Milloy is an impressive guy. Four times a Pro Bowler, he was the defensive captain on New England’s first championship team. A year later, he refused to restructure his contract and was cut, a move wildly unpopular in the Patriots’ locker room. He signed with Buffalo, where he spent the last three seasons, and the Patriots got over their disappointment and won the next two Super Bowls. So yes, Milloy knows better than most that, while players do the heavy lifting, the grand design for winning titles is set by the front office. Or not.


“If you build something special, and it’s for real, it will last for a while,” he said. “I think this organization can win now and win in the future.”


Maybe the Falcons weren’t quite as good as they seemed two seasons ago, when they played for the NFC title, but there’s growing evidence they weren’t as flimsy as they looked at the end of last season. Gifted players still dot this roster — Vick, Dunn, Crumpler, Kerney, Brooking, Coleman, Hall — and this offseason has yielded three (and perhaps four, depending on the rookie Jimmy Williams) more. Were there deficiencies? Sure. Have most of the areas of need — wide receiver is still an issue — been addressed? Absolutely.

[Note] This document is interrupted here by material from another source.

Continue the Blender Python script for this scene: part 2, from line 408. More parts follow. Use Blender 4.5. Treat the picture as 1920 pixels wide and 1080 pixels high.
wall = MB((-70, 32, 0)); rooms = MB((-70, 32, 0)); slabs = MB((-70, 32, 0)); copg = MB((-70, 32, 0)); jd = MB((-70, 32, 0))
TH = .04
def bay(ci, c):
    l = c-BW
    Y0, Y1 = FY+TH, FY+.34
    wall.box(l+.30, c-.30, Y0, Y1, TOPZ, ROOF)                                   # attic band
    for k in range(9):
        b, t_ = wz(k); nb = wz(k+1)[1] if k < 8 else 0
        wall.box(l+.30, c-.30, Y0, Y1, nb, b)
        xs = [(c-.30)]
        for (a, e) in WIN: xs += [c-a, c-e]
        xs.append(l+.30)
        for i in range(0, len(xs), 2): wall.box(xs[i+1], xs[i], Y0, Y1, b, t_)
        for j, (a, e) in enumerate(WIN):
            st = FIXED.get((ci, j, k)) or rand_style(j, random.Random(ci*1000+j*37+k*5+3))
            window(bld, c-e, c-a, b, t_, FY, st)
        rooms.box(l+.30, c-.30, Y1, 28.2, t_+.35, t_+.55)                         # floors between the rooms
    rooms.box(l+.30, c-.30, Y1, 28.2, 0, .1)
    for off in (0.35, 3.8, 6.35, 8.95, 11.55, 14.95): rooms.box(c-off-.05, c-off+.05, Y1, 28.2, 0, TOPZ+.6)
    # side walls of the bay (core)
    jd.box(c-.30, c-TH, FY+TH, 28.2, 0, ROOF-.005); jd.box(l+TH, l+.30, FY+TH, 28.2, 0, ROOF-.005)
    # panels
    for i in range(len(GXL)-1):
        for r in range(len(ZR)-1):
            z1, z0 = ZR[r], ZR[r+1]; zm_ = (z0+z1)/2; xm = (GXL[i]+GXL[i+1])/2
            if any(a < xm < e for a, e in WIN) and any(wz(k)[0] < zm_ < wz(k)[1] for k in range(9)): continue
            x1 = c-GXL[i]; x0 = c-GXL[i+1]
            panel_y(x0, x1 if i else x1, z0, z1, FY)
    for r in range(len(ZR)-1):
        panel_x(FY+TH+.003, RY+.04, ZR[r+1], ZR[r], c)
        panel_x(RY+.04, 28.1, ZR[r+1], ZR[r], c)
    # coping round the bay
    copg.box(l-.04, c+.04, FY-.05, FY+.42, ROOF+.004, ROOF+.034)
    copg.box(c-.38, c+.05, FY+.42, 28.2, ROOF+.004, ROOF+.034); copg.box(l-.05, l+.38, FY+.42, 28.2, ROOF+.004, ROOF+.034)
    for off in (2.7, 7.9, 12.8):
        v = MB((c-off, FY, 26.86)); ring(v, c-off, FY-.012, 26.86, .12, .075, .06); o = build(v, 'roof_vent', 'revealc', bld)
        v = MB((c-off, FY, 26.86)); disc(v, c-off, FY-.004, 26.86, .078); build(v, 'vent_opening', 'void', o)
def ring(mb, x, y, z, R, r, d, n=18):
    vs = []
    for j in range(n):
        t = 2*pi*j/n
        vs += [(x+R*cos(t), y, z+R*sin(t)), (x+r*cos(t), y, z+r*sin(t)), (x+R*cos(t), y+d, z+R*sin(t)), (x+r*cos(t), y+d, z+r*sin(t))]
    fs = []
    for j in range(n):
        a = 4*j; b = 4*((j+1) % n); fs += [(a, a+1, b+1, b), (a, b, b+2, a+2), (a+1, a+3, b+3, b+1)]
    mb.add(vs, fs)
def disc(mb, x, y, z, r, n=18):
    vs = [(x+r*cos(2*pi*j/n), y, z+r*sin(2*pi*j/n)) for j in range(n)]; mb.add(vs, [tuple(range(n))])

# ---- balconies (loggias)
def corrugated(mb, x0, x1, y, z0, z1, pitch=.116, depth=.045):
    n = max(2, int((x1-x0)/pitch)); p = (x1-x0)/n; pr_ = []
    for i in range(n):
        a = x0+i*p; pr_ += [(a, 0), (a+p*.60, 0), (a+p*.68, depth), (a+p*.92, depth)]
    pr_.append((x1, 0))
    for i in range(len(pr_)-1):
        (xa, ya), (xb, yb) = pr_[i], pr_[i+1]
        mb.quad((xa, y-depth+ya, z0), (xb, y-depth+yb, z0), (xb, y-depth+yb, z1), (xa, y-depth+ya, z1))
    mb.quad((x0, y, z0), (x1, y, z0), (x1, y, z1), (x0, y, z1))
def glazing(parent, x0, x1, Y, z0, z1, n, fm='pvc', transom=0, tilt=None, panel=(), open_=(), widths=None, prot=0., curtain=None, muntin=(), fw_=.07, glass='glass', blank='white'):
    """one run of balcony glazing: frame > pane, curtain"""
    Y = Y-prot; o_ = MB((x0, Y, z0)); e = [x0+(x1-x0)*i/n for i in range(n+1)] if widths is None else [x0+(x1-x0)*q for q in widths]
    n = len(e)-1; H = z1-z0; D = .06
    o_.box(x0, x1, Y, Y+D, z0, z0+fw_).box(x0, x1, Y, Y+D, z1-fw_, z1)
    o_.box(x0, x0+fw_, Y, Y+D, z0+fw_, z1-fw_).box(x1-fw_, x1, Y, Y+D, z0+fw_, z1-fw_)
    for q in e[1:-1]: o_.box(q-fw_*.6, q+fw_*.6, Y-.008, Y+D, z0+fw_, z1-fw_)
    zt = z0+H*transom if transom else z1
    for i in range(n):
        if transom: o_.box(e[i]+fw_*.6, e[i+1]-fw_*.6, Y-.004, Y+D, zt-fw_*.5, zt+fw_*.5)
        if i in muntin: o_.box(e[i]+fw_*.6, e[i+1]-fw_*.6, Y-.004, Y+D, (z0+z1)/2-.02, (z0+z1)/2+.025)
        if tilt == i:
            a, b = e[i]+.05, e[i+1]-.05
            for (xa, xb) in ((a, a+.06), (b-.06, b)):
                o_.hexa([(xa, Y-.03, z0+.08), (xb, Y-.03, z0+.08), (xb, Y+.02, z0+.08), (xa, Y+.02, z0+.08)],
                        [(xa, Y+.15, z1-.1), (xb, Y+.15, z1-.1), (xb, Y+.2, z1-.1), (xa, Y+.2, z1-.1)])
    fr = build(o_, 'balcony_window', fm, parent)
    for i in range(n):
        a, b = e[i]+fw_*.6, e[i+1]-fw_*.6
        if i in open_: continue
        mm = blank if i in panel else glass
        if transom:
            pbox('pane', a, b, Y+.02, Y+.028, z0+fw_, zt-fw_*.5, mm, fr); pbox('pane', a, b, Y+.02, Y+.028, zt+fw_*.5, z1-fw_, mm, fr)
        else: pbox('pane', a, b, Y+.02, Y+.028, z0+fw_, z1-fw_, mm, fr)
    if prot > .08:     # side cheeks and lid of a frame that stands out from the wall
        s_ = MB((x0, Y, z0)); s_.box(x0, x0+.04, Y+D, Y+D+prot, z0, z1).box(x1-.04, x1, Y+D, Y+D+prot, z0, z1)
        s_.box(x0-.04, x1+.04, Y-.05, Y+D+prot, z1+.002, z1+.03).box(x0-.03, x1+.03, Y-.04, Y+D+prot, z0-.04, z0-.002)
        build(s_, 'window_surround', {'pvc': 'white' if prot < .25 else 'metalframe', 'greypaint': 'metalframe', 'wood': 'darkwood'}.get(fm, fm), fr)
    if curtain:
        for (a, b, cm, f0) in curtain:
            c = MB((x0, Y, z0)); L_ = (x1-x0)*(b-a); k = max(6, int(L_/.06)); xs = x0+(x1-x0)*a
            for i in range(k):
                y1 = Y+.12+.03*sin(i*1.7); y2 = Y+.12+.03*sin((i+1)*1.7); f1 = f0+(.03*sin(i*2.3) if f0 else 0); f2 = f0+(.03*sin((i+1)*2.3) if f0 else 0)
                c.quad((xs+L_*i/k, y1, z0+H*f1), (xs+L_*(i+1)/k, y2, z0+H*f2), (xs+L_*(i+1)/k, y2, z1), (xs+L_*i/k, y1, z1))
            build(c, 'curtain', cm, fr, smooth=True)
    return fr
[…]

“Some people have a knack for that,” Milloy said. “They had problems and they corrected it. In this league you don’t sugarcoat things. If you have problems as a player and you can’t correct them, you don’t last long. People want to read and hear about success.”


If the weekend’s work didn’t exactly suggest the Falcons are bound for Super Bowl XLI — “You don’t peak in minicamp,” said Milloy, who has been around long enough to know — the conspicuous personnel upgrades were impossible to ignore. The Falcons didn’t take 8-8 lying down. They roused themselves and got better.


“I’ve seen nothing since I got here to deter my attitude,” Lawyer Milloy said. “It’s all set up to win.”